* [SET PROBLEM]
An exact copy of every record is needed.

* [THE INPUT]
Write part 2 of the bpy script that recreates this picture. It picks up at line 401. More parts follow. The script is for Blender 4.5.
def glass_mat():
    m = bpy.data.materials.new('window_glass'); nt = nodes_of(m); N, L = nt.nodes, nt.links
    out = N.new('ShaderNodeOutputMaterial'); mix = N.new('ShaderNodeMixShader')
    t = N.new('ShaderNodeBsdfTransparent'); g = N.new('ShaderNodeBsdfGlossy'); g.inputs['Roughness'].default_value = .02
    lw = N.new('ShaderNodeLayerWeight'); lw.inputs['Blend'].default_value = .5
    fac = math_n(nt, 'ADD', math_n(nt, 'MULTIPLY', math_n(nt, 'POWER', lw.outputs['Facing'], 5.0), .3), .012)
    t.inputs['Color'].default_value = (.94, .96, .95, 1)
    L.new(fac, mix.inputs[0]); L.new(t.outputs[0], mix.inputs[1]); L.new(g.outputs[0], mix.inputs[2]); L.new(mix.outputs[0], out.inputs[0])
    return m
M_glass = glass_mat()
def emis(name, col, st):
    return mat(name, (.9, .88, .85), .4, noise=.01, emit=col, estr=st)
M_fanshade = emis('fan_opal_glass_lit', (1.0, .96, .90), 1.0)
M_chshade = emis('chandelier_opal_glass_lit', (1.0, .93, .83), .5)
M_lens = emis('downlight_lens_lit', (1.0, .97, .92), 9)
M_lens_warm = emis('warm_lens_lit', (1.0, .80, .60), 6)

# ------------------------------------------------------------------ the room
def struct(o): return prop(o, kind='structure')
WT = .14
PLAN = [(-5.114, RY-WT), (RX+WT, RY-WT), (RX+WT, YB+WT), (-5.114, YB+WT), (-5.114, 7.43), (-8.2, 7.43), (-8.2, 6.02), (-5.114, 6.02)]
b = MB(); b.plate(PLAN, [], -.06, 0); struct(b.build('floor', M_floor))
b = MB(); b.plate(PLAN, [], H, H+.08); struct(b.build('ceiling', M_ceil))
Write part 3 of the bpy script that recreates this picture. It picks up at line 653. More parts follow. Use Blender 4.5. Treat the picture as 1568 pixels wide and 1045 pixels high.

* [RESPONSE]
Write part 2 of the bpy script that recreates this picture. It picks up at line 401. More parts follow. The script is for Blender 4.5.
def glass_mat():
    m = bpy.data.materials.new('window_glass'); nt = nodes_of(m); N, L = nt.nodes, nt.links
    out = N.new('ShaderNodeOutputMaterial'); mix = N.new('ShaderNodeMixShader')
    t = N.new('ShaderNodeBsdfTransparent'); g = N.new('ShaderNodeBsdfGlossy'); g.inputs['Roughness'].default_value = .02
    lw = N.new('ShaderNodeLayerWeight'); lw.inputs['Blend'].default_value = .5
    fac = math_n(nt, 'ADD', math_n(nt, 'MULTIPLY', math_n(nt, 'POWER', lw.outputs['Facing'], 5.0), .3), .012)
    t.inputs['Color'].default_value = (.94, .96, .95, 1)
    L.new(fac, mix.inputs[0]); L.new(t.outputs[0], mix.inputs[1]); L.new(g.outputs[0], mix.inputs[2]); L.new(mix.outputs[0], out.inputs[0])
    return m
M_glass = glass_mat()
def emis(name, col, st):
    return mat(name, (.9, .88, .85), .4, noise=.01, emit=col, estr=st)
M_fanshade = emis('fan_opal_glass_lit', (1.0, .96, .90), 1.0)
M_chshade = emis('chandelier_opal_glass_lit', (1.0, .93, .83), .5)
M_lens = emis('downlight_lens_lit', (1.0, .97, .92), 9)
M_lens_warm = emis('warm_lens_lit', (1.0, .80, .60), 6)

# ------------------------------------------------------------------ the room
def struct(o): return prop(o, kind='structure')
WT = .14
PLAN = [(-5.114, RY-WT), (RX+WT, RY-WT), (RX+WT, YB+WT), (-5.114, YB+WT), (-5.114, 7.43), (-8.2, 7.43), (-8.2, 6.02), (-5.114, 6.02)]
b = MB(); b.plate(PLAN, [], -.06, 0); struct(b.build('floor', M_floor))
b = MB(); b.plate(PLAN, [], H, H+.08); struct(b.build('ceiling', M_ceil))
Write part 3 of the bpy script that recreates this picture. It picks up at line 653. More parts follow. Use Blender 4.5. Treat the picture as 1568 pixels wide and 1045 pixels high.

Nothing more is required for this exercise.